Browse By

Briefings: City Council Ties up the Akers Loose Ends…Well, Maybe…

Lawrence Akers

Akers ready to rock…probably. (WMP&I)

The recent row over the nature and powers of the Springfield Police Commission and the superintendent of the Police Department has reached a conclusion for now. On Tuesday, the City Council made the final changes in ordinance, as part of a compromise with Mayor Domenic Sarno. It also passed a new home rule petition to the legislature that would let incoming superintendent Lawrence Akers serve to age 70.

The agreement between the Council and mayor grants Akers the same powers retiring police head Cheryl Clapprood has exercised. Unlike the original proposal, those changes will expire upon his retirement. The compromise arose amid major pushback from residents and state legislators whose support is essential for the home rule petition. The revised draft does not cap Akers’s pension, but it remains unclear if the legislature will approve the petition without that language.

Councilor Brian Santaniello was absent. Councilors Lavar Click-Bruce, Jose Delgado and Maria Perez, Kateri Walsh attended virtually.

The first ordinance, which officially restyles the top day-to-day cop as superintendent, lays out the Commissioner’s powers. This passed first step last week. Second step passed Monday with the sunset clause tied to Akers’s retirement. The second ordinance describes the Police Commission’s powers. It had gone to committee last week and only received first step on Monday. Final passage occurred Tuesday.

At-large Councilor Tracye Whitfield successfully amended the second ordinance Monday to constrain memoranda of understanding. The members of the Commission had ceded their hiring, promotional and rule-making authority to Clapprood via MOU. The legality notwithstanding, this effectively limited the Commission’s purview to meting out discipline.

Whitfield’s amendment subjects such future MOUs to Council approval. She introduced a second amendment Tuesday to ensure the change survived the sunset clause tied to Akers’s service. The amendment also revised the Monday MOU amendment with more technical language.

The vote on the amendment and final passage was 11-1. Only at-large Councilor Jose Delgado dissented, consistent his objections to the process that he had raised Monday.

The other item was the revised home rule petition to let Akers serve as a copy after his 65th birthday. Since at least 1987, state law had had a mandatory retirement age of 65 for police. While the state legislature routinely grants exemptions, these have come with restrictions state officials have come to require.

Massachusetts State House

The city delegation has weighed in, but all of Beacon Hill may have thoughts about the Akers petition, too. (WMP&I)

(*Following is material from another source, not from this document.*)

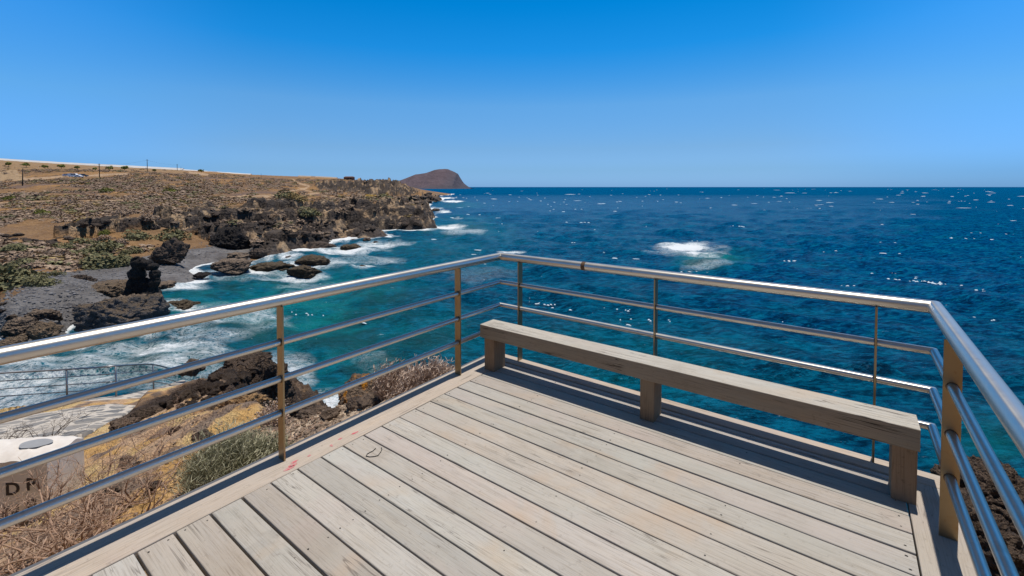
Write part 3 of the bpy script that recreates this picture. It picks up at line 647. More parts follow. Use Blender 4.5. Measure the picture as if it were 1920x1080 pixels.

Last week, the Council approved a petition that included these restrictions. Among them was a limit on Akers’s retirement to whatever he would earn should he retire at 65. This effectively keeps much of his salary as superintendent out of his retirement calculation. Largely ignored before last week’s meeting, Ward 6 Councilor Victor Davila highlighted this language, which surprised Akers.

The Public Employee Retirement Administration Commission, which regulates state retirement boards, confirmed that it requires this clause. Looking at the age waivers the legislature passed in recent years, it appears Beacon Hill generally agrees with PERAC.

Sarno of Denmark

“When sorrows come, they come not single spies; But in battalions.“ (image made via Springfield mayoral portrait & loc.gov files)

Mayor Sarno, during his appearance at the full Council meeting on Monday, said the Springfield Retirement Board assured councilors the city addressed the issue. During his remarks, Sarno ostensibly read from a letter Susana Baltazar, the Executive Director of the Retirement Board, had sent.

According to the mayor, Baltazar had been in touch with PERAC and assured that Akers would continue contributing to the retirement system and get a pension that factors in his salary after age 65. It was not immediately clear when Sarno was speaking, but he had not signed the home rule petition the Council passed the week before.

Instead, the new petition came before the Council on Tuesday. Lack the earlier pension-capping language, PERAC or the legislature could raise objections. Ward 8 Councilor Zaida Govan alluded to the possibility of problems before the vote. Still, the revised petition passed without dissent.

Sarno had confirmed Monday that State Rep Bud Williams would be taking the lead on the bill in the House. As of Monday, it was not in the legislature’s bill database. When it does appear there, it should receive a hearing.

Nonetheless, if the legislature and PERAC insist on the pension cap, the issue could be back at 36 Court Street soon enough.